------ Given data
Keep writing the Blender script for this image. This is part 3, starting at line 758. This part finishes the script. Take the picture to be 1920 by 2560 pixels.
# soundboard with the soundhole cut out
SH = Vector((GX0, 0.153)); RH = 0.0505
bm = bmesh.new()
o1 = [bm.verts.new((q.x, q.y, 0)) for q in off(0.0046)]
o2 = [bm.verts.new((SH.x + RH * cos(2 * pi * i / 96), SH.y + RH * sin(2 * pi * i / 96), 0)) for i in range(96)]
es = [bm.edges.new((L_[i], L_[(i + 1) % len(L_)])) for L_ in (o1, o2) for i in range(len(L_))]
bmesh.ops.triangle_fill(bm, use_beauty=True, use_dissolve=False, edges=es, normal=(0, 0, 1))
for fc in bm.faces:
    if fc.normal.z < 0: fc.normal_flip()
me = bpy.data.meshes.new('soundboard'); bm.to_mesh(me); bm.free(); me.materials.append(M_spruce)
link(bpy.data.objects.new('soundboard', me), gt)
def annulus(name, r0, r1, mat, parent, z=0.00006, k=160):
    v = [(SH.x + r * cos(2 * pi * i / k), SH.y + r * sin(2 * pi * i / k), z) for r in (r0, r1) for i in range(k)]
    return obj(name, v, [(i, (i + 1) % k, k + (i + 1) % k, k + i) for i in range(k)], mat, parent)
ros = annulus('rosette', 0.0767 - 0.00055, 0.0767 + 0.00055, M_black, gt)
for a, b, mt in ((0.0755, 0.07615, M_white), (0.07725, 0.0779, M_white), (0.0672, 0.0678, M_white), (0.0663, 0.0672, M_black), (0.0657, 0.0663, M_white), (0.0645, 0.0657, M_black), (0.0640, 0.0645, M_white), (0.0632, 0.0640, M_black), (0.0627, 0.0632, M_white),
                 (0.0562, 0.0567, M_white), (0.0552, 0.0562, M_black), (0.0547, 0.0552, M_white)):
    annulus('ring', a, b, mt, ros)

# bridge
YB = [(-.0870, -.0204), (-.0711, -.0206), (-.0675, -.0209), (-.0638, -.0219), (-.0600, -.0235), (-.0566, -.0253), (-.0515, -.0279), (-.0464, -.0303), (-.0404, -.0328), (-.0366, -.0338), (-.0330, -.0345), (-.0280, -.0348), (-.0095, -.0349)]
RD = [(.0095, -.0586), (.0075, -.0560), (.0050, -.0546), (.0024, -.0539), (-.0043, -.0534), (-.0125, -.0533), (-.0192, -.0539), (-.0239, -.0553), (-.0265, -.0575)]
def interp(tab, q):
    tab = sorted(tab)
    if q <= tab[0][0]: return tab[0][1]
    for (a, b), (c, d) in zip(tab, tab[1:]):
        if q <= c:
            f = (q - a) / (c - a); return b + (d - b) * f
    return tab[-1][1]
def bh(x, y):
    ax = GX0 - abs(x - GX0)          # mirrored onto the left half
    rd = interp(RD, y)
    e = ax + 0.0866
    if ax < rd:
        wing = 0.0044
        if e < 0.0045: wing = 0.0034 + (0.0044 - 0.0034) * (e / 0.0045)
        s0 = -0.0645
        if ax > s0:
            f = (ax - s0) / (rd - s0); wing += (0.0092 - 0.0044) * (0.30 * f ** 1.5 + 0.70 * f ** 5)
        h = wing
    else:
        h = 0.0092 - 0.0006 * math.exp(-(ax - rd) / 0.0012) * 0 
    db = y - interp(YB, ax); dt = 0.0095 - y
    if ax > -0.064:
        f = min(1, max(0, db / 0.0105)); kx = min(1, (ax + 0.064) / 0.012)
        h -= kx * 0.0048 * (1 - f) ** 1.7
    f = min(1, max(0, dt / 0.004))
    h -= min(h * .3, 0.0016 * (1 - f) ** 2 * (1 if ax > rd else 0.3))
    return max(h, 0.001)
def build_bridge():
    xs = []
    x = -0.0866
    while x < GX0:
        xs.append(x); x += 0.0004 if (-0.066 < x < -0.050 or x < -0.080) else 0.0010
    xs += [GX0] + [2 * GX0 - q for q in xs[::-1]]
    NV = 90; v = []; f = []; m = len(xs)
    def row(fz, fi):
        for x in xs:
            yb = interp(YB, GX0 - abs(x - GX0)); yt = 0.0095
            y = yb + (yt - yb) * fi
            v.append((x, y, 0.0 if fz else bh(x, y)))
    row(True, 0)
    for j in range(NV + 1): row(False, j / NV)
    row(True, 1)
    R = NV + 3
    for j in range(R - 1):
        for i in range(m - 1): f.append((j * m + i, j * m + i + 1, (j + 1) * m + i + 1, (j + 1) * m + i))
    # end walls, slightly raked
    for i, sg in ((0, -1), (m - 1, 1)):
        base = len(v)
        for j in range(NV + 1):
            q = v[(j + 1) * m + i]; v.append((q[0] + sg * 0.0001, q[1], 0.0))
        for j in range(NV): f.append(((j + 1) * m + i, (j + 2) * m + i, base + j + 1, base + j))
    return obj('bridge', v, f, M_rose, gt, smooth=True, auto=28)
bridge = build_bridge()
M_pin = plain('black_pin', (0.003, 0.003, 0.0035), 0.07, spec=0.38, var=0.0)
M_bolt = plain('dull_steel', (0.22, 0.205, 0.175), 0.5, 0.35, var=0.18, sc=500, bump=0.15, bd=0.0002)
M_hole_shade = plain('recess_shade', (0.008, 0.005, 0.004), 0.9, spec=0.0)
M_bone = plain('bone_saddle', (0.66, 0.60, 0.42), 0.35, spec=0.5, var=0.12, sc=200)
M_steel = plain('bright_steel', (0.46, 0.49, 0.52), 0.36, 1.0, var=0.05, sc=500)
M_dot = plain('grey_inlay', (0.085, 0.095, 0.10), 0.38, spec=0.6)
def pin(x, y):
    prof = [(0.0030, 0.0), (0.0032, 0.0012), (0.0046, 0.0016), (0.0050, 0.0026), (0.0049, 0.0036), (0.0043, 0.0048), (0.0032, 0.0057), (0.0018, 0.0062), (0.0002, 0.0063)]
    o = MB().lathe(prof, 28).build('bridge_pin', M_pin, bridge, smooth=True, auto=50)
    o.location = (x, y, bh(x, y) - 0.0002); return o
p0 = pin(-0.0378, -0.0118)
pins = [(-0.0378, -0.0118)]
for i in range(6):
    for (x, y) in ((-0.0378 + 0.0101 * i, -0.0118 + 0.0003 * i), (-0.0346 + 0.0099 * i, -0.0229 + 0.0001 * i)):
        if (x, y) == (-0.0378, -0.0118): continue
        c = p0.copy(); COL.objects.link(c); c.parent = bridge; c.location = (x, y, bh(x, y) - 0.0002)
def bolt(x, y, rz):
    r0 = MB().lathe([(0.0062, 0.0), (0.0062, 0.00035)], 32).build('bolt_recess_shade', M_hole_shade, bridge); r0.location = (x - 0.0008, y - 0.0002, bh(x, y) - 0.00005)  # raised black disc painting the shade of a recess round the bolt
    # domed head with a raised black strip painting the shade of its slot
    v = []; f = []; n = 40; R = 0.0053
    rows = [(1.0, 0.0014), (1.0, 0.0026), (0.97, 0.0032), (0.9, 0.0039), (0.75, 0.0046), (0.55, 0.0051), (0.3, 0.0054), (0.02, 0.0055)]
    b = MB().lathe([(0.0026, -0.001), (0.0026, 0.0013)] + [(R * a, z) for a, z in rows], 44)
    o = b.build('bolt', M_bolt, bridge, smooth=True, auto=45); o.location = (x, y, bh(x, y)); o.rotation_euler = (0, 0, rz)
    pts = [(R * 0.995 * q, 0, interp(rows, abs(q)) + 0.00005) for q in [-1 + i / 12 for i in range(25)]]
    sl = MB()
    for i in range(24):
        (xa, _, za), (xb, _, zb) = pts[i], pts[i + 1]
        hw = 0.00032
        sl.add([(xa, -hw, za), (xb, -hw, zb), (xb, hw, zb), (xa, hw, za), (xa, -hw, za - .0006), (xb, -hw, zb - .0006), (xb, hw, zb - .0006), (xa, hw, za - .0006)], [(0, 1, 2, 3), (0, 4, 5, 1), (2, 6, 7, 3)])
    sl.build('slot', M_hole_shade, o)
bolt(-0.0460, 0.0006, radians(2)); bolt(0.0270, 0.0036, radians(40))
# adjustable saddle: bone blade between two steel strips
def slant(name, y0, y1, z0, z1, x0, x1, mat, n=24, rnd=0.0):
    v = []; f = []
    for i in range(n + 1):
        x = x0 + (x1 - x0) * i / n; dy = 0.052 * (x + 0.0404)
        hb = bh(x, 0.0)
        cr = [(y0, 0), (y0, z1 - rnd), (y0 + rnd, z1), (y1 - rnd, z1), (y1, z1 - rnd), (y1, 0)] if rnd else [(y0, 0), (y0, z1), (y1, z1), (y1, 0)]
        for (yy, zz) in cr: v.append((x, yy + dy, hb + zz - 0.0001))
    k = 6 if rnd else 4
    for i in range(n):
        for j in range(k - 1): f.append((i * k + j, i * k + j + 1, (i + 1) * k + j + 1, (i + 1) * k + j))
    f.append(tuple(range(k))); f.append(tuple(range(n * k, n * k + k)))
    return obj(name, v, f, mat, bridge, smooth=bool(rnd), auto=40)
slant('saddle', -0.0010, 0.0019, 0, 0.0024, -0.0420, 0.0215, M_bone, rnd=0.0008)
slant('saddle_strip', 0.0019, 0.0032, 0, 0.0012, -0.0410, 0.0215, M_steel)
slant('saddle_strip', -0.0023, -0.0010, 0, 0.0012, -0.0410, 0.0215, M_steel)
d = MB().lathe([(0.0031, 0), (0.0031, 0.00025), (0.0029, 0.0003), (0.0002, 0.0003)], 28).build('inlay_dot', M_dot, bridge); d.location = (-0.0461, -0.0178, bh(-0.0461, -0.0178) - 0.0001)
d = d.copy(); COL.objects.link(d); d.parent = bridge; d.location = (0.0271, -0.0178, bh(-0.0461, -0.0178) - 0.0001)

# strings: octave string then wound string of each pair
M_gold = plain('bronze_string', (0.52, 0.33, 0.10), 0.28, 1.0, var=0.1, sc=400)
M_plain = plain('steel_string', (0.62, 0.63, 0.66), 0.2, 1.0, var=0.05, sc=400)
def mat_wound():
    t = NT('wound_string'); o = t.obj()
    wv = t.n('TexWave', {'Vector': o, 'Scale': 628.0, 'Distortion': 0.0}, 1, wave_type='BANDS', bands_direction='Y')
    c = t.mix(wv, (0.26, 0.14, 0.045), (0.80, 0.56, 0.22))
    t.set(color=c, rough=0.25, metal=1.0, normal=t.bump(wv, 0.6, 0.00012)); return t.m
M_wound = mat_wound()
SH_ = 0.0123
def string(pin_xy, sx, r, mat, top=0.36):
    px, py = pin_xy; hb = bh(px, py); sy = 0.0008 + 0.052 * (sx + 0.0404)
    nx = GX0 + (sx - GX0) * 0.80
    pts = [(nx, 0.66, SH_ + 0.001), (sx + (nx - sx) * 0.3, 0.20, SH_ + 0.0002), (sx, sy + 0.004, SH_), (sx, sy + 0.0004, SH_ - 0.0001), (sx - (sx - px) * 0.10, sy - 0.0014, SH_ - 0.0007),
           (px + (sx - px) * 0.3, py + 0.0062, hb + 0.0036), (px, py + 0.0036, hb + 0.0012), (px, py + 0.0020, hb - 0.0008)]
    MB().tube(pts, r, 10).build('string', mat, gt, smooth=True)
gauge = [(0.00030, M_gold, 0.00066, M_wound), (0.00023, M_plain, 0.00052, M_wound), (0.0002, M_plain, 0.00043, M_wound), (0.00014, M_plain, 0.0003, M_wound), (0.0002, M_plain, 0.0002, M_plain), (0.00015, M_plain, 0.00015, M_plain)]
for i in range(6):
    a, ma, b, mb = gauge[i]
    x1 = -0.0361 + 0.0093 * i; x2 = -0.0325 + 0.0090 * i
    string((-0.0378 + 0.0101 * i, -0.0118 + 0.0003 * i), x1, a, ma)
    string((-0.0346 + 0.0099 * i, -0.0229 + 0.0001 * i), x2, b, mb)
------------
In the listing above, reproduce the first line and each one after it through the line that contains "annulus('ring', a, b, mt, ros)".

Result below:
Keep writing the Blender script for this image. This is part 3, starting at line 758. This part finishes the script. Take the picture to be 1920 by 2560 pixels.
# soundboard with the soundhole cut out
SH = Vector((GX0, 0.153)); RH = 0.0505
bm = bmesh.new()
o1 = [bm.verts.new((q.x, q.y, 0)) for q in off(0.0046)]
o2 = [bm.verts.new((SH.x + RH * cos(2 * pi * i / 96), SH.y + RH * sin(2 * pi * i / 96), 0)) for i in range(96)]
es = [bm.edges.new((L_[i], L_[(i + 1) % len(L_)])) for L_ in (o1, o2) for i in range(len(L_))]
bmesh.ops.triangle_fill(bm, use_beauty=True, use_dissolve=False, edges=es, normal=(0, 0, 1))
for fc in bm.faces:
    if fc.normal.z < 0: fc.normal_flip()
me = bpy.data.meshes.new('soundboard'); bm.to_mesh(me); bm.free(); me.materials.append(M_spruce)
link(bpy.data.objects.new('soundboard', me), gt)
def annulus(name, r0, r1, mat, parent, z=0.00006, k=160):
    v = [(SH.x + r * cos(2 * pi * i / k), SH.y + r * sin(2 * pi * i / k), z) for r in (r0, r1) for i in range(k)]
    return obj(name, v, [(i, (i + 1) % k, k + (i + 1) % k, k + i) for i in range(k)], mat, parent)
ros = annulus('rosette', 0.0767 - 0.00055, 0.0767 + 0.00055, M_black, gt)
for a, b, mt in ((0.0755, 0.07615, M_white), (0.07725, 0.0779, M_white), (0.0672, 0.0678, M_white), (0.0663, 0.0672, M_black), (0.0657, 0.0663, M_white), (0.0645, 0.0657, M_black), (0.0640, 0.0645, M_white), (0.0632, 0.0640, M_black), (0.0627, 0.0632, M_white),
                 (0.0562, 0.0567, M_white), (0.0552, 0.0562, M_black), (0.0547, 0.0552, M_white)):
    annulus('ring', a, b, mt, ros)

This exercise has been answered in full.